While it is early days as far as assessing the economic impact of last week's earthquake, early analysis suggests the Government is financially well placed to handle costs of up to $2.5 billion - or 1 per cent of GDP.

But while economists say the quakes won't put too much of a dent in New Zealand's growth story the costs could have big implications for the Government's discretionary spending in an election year.

"The mooted tax cuts for 2017 look unlikely . . . and the Government will now have less headroom for a pre-election lolly scramble," ANZ economists Cameron Bagrie and Philip Borkin conclude in their initial assessment.

A near term hit to GDP is also certain but looks "modest".


"We expect larger cash deficits and a slightly higher debt profile but we are talking about a margin-of-excellence tweak. At present, net debt is only 25 per cent of GDP and cash deficits are less than 1 per cent of GDP," they say.

The New Zealand dollar ended last week at US69.96c, its lowest point in four months, but traders see the fall as driven primarily by the focus on US interest rate hikes in December which are now seen as a near certainty.

The NZX-50 sharemarket closed for the week up 1.75 per cent for the week.

ASB economists note that damage estimates are still highly speculative but for illustrative purposes have pencilled in a figure of $2.5 billion - spread over several years.

Because of the largely rural location of the quake the major damages and costs are to infrastructure so most rebuild expenses will fall to the Government rather than private insurers.

The damage to State Highway 1 and the rail link around Kaikoura is likely to add significant short term inflation to transport costs. This, and the impact of rebuild activity in the upper South Island and Wellington, will put some upward pressure on overall inflation.

ASB estimates that inflationary effect would offset the short term GDP hit, meaning the Reserve Bank remains likely to leave interest rates on hold. However they note that if the economic disruption turns out to be greater than currently anticipated then it could increase the odds of a cut.

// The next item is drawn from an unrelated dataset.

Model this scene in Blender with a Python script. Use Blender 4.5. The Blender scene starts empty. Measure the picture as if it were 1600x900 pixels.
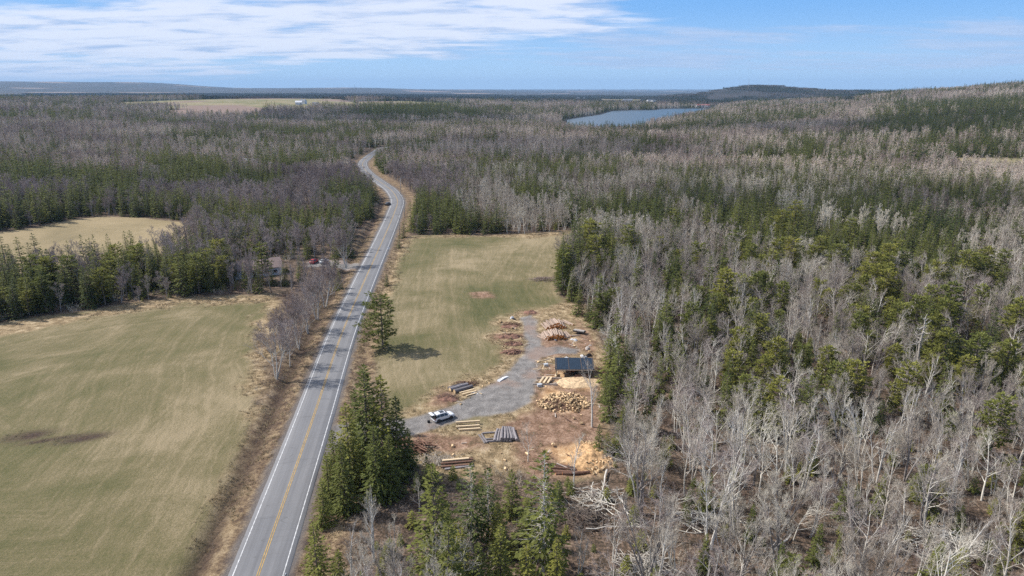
import bpy, math, random
import numpy as np
from mathutils import Vector, Matrix

# ------------------------------------------------------------------ camera, sky, sun, exposure
SC = bpy.context.scene
COL = SC.collection
R = math.radians
CAMZ, PITCH, FPX = 62.0, R(16.3), 1067.0
cam = bpy.data.objects.new('camera', bpy.data.cameras.new('camera'))
COL.objects.link(cam)
cam.location = (0, 0, CAMZ)
cam.rotation_euler = (R(90) - PITCH, 0, 0)
cam.data.sensor_width = 36.0
cam.data.lens = 36.0 * FPX / 1600
cam.data.clip_start = 1.0
cam.data.clip_end = 90000
SC.camera = cam

SUN_EL, SUN_AZ = R(46), R(-74)          # azimuth from +Y towards +X
SUND = np.array([math.cos(SUN_EL) * math.sin(SUN_AZ), math.cos(SUN_EL) * math.cos(SUN_AZ), math.sin(SUN_EL)])
sl = bpy.data.lights.new('sun', 'SUN')
sl.energy = 4.5
sl.angle = R(1.2)
sl.color = (1.0, 0.955, 0.89)
so = bpy.data.objects.new('sun', sl)
COL.objects.link(so)
so.rotation_euler = Vector(SUND).to_track_quat('Z', 'Y').to_euler()
SC.view_settings.view_transform = 'Standard'
SC.view_settings.look = 'None'
SC.view_settings.exposure = 0.40
SC.view_settings.gamma = 1.0
SC.view_settings.use_curve_mapping = False
SC.cycles.max_bounces = 6
SC.cycles.diffuse_bounces = 2
SC.cycles.glossy_bounces = 2
SC.cycles.transparent_max_bounces = 8
SC.cycles.volume_bounces = 0
SC.cycles.use_denoising = False


class NT:
    """Small helper for node trees."""
    def __init__(s, tree):
        s.t = tree
        tree.nodes.clear()

    def n(s, typ, **kw):
        nd = s.t.nodes.new(typ)
        ins = kw.pop('ins', {})
        for k, v in kw.items():
            setattr(nd, k, v)
        for k, v in ins.items():
            sock = nd.inputs[k]
            if isinstance(v, bpy.types.NodeSocket):
                s.t.links.new(v, sock)
            else:
                sock.default_value = v
        return nd

    def math(s, op, a, b=0.0, c=0.0, clamp=False):
        nd = s.n('ShaderNodeMath', operation=op, use_clamp=clamp)
        for i, v in enumerate((a, b, c)):
            if isinstance(v, bpy.types.NodeSocket):
                s.t.links.new(v, nd.inputs[i])
            else:
                nd.inputs[i].default_value = v
        return nd.outputs[0]

    def mix(s, f, a, b, blend='MIX'):
        nd = s.n('ShaderNodeMix', data_type='RGBA', blend_type=blend)
        for sock, v in ((nd.inputs[0], f), (nd.inputs[6], a), (nd.inputs[7], b)):
            if isinstance(v, bpy.types.NodeSocket):
                s.t.links.new(v, sock)
            else:
                sock.default_value = v if not isinstance(v, tuple) else (v + (1,))[:4]
        return nd.outputs[2]

    def smooth(s, v, lo, hi, a=0.0, b=1.0):
        nd = s.n('ShaderNodeMapRange', interpolation_type='SMOOTHSTEP', ins={1: lo, 2: hi, 3: a, 4: b})
        s.t.links.new(v, nd.inputs[0])
        return nd.outputs[0]

    def noise(s, vec, scale, detail=4, rough=0.55, dist=0.0, dim='3D'):
        nd = s.n('ShaderNodeTexNoise', noise_dimensions=dim, ins={'Scale': scale, 'Detail': detail, 'Roughness': rough, 'Distortion': dist})
        if vec is not None:
            s.t.links.new(vec, nd.inputs['Vector'])
        return nd.outputs[0]

    def ramp(s, f, stops):
        nd = s.n('ShaderNodeValToRGB')
        cr = nd.color_ramp
        while len(cr.elements) < len(stops):
            cr.elements.new(0.5)
        for e, (p, c) in zip(cr.elements, stops):
            e.position = p
            e.color = (c + (1,))[:4]
        s.t.links.new(f, nd.inputs[0])
        return nd.outputs[0]


world = bpy.data.worlds.new('World')
SC.world = world
world.use_nodes = True
W = NT(world.node_tree)
sky = W.n('ShaderNodeTexSky', sky_type='NISHITA', sun_disc=False, sun_elevation=SUN_EL, sun_rotation=SUN_AZ,
          altitude=50, air_density=1.0, dust_density=0.4, ozone_density=2.5)
tc = W.n('ShaderNodeTexCoord').outputs['Generated']
sep = W.n('ShaderNodeSeparateXYZ', ins={0: tc})
X, Y, Z = sep.outputs
az = W.math('ARCTAN2', X, Y)
el = W.math('ARCSINE', Z)
elc = W.math('MAXIMUM', el, 0.004)
# cloud-layer coordinates: a flat layer overhead, compressed towards the horizon
inv = W.math('DIVIDE', 1.0, W.math('ADD', elc, 0.075))
cx = W.math('MULTIPLY', W.math('SINE', az), inv)
cy = W.math('MULTIPLY', W.math('COSINE', az), inv)
cv = W.n('ShaderNodeCombineXYZ', ins={0: cx, 1: cy, 2: 0.0}).outputs[0]
cvs = W.n('ShaderNodeMapping', ins={0: cv, 'Rotation': (0, 0, R(10)), 'Scale': (0.75, 1.35, 1.0), 'Location': (3.1, 7.7, 0)}).outputs[0]
n1 = W.noise(cvs, 0.42, 9, 0.6, 0.35)
n2 = W.noise(cvs, 1.7, 8, 0.62, 0.2)
nn = W.math('ADD', W.math('MULTIPLY', n1, 0.62), W.math('MULTIPLY', n2, 0.38))
# cover: heavy at upper left, thinning to the right and to the horizon
leftm = W.smooth(az, 0.34, 0.0)
upm = W.smooth(W.math('ADD', el, W.math('MULTIPLY', az, -0.12)), 0.035, 0.085)
big = W.math('MULTIPLY', leftm, upm)
band = W.math('MULTIPLY', W.smooth(el, 0.014, 0.032), W.smooth(el, 0.092, 0.06))
rightm = W.smooth(az, 0.0, 0.15)
cover = W.math('ADD', W.math('MULTIPLY', big, 0.235), W.math('MULTIPLY', W.math('MULTIPLY', band, rightm), 0.20))
cover = W.math('ADD', cover, W.smooth(el, 0.2, 0.6, 0.0, 0.05))
cl = W.smooth(W.math('ADD', nn, cover), 0.56, 0.74)
shade = W.smooth(W.math('ADD', n2, W.math('MULTIPLY', big, 0.12)), 0.38, 0.68)
ccol = W.mix(W.math('MULTIPLY', shade, W.smooth(big, 0.0, 0.4, 0.3, 1.0)), (2.9, 3.8, 5.6), (5.9, 6.2, 7.1))
low = W.mix(W.smooth(el, -0.01, 0.125), (3.1, 4.85, 6.9), (1.1, 3.0, 6.3))
skyc = W.mix(W.smooth(el, 0.12, 0.45, 0.9, 0.0), sky.outputs[0], low)
amt = W.math('MULTIPLY', cl, W.smooth(big, 0.0, 0.6, 0.72, 0.88))
wc = W.mix(amt, skyc, ccol)
bg = W.n('ShaderNodeBackground', ins={0: wc, 1: 0.115})
W.n('ShaderNodeOutputWorld', ins={0: bg.outputs[0]})

# ------------------------------------------------------------------ numbers: noise, terrain, pixel -> ground
rng = np.random.default_rng(7)
random.seed(7)
_tab = rng.random((256, 256)).astype(np.float64)


def vnoise(x, y):
    xi, yi = np.floor(x).astype(int), np.floor(y).astype(int)
    fx, fy = x - xi, y - yi
    fx, fy = fx * fx * (3 - 2 * fx), fy * fy * (3 - 2 * fy)
    a, b = _tab[xi & 255, yi & 255], _tab[(xi + 1) & 255, yi & 255]
    c, d = _tab[xi & 255, (yi + 1) & 255], _tab[(xi + 1) & 255, (yi + 1) & 255]
    return (a * (1 - fx) + b * fx) * (1 - fy) + (c * (1 - fx) + d * fx) * fy


def fbm(x, y, sc, oc=4):
    x, y = np.asarray(x, float) / sc + 31.7, np.asarray(y, float) / sc + 11.3
    s, a, t = 0, 1.0, 0
    for _ in range(oc):
        s = s + a * vnoise(x, y)
        t += a
        a *= 0.5
        x, y = x * 2.03 + 5.1, y * 2.03 + 9.2
    return s / t


def sstep(v, lo, hi):
    t = np.clip((np.asarray(v, float) - lo) / (hi - lo), 0, 1)
    return t * t * (3 - 2 * t)


def ray(px, py):
    rx = (px - 800) / FPX
    u = -(py - 450) / FPX
    return np.array([rx, math.cos(PITCH) + u * math.sin(PITCH), -math.sin(PITCH) + u * math.cos(PITCH)])


def flat(px, py, z=0.0):
    r = ray(px, py)
    t = (z - CAMZ) / r[2]
    return r[0] * t, r[1] * t


def project(x, y, z):
    """world -> 1600x900 pixels (for choosing which trees are in view)"""
    dz = z - CAMZ
    dep = y * math.cos(PITCH) - dz * math.sin(PITCH)
    up = y * math.sin(PITCH) + dz * math.cos(PITCH)
    dep_ = np.maximum(dep, 1)
    return 800 + FPX * x / dep_, 450 - FPX * up / dep_, dep


DS = [1000, 1400, 1800, 2300, 2800, 4000, 5000, 6000, 9000, 14000, 20000, 30000]
TAB = {
    0:    [209, 189, 174, 163, 157, 156, 153, 151, 144, 127, 133, 137],
    200:  [209, 189, 173, 160, 155, 155, 153, 150, 144, 128.5, 134, 138],
    400:  [209, 189, 171, 158, 154, 154, 152, 150, 145, 138, 138, 139],
    550:  [209, 190, 174, 161, 156, 154, 152, 150, 145, 137, 138, 139],
    700:  [209, 191, 177, 164, 159, 156, 153, 151, 147, 141, 140, 140],
    850:  [210, 192, 179, 169, 161, 157, 154, 152, 148, 143, 141, 140],
    1000: [211, 193, 180.5, 171.5, 165, 158, 155, 153, 149, 144, 142, 140],
    1080: [210, 192, 180.5, 171.5, 165, 157, 148, 153, 149, 144, 142, 140],
    1130: [209, 191, 179, 171, 165, 160, 138.5, 150, 149, 144, 142, 140],
    1180: [209, 190, 178, 169, 163, 159, 134.5, 148, 149, 144, 142, 140],
    1300: [208, 188, 174, 163, 157, 155, 141, 150, 149, 143, 141, 140],
    1450: [206, 183, 167, 152, 144, 145, 148, 150, 149, 143, 141, 140],
    1600: [203, 178, 159, 141, 135, 138, 146, 150, 149, 143, 141, 140],
}
cols = sorted(TAB)
azs = np.array([math.atan2(ray(p, 150)[0], ray(p, 150)[1]) for p in cols])
ZT = np.zeros((len(cols), len(DS) + 1))
for i, p in enumerate(cols):
    for j, (D, yy) in enumerate(zip(DS, TAB[p])):
        r = ray(p, yy)
        ZT[i, j + 1] = CAMZ + D * r[2] / math.hypot(r[0], r[1])
LD = np.log(np.array([700] + DS))

# road centre line, from the near end to where it goes into the trees
road_px = [(403, 900), (487, 660), (533, 525), (566, 447), (602, 367), (616, 333), (621, 314), (612, 298), (596, 286), (577, 272),
           (568, 262), (567, 254), (575, 246), (588, 237), (604, 230)]
RP = [flat(*p) for p in road_px]
d0 = np.array(RP[1]) - np.array(RP[0])
d0 = d0 / np.hypot(*d0)
RP = [tuple(np.array(RP[0]) - d0 * k) for k in (170, 120, 60, 25)] + RP
RP += [(RP[-1][0] + 60, RP[-1][1] + 60), (RP[-1][0] + 150, RP[-1][1] + 190)]


def catmull(P, step):
    P = [np.array(p, float) for p in P]
    P = [2 * P[0] - P[1]] + P + [2 * P[-1] - P[-2]]
    out = []
    for i in range(1, len(P) - 2):
        a, b, c, d = P[i - 1:i + 3]
        t0 = 0.0
        t1 = t0 + np.linalg.norm(b - a) ** 0.5
        t2 = t1 + np.linalg.norm(c - b) ** 0.5
        t3 = t2 + np.linalg.norm(d - c) ** 0.5
        n = max(2, int(np.linalg.norm(c - b) / step))
        for k in range(n):
            t = t1 + (t2 - t1) * k / n
            A1 = (t1 - t) / (t1 - t0) * a + (t - t0) / (t1 - t0) * b
            A2 = (t2 - t) / (t2 - t1) * b + (t - t1) / (t2 - t1) * c
            A3 = (t3 - t) / (t3 - t2) * c + (t - t2) / (t3 - t2) * d
            B1 = (t2 - t) / (t2 - t0) * A1 + (t - t0) / (t2 - t0) * A2
            B2 = (t3 - t) / (t3 - t1) * A2 + (t - t1) / (t3 - t1) * A3
            out.append((t2 - t) / (t2 - t1) * B1 + (t - t1) / (t2 - t1) * B2)
    out.append(P[-2])
    return np.array(out)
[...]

The short term stimulatory boost that an earthquake rebuild can provide to the economy is less helpful now than it was in 2011 when New Zealand was still recovering from the global financial crisis, ANZ economists note.


"The economy is now in a full-blown expansion as opposed to a recovery; the latter is easier to snuff out with negative shocks," they say.

"Finding the necessary resources will present challenges for the reconstruction effort; in a capacity-constrained economy the "boost" from a rebuild becomes negligible as you are merely shuffling resources around."

All the economists make the point that the impact to the Kaikoura region and North Canterbury will be enormous.

While the impact on national tourism earnings is expected to be limited, with other regions like the South Island's West Coast picking up the extra visitors, the Kaikoura region looks likely to see its economy badly disrupted for at least a year.

In the year to September international and domestic visitors spent a combined $120 million in the region. Tourist spending was worth nearly $1.3 billion to the entire upper South Island.

Any impacts will be shown in the next International Visitor Survey on February 17 (for the period year ended December 2016).

But overall the outlook for New Zealand remains strong despite the quake.

A report for investment bank UBS, released Friday as part of an Australasian assessment, notes some moderation in record migration and tourism may see GDP growth slow to around 2.6 per cent in 2017.

It notes the potential for this to be offset by rising dairy prices but makes no mention of the quakes as a material factor in its assessment.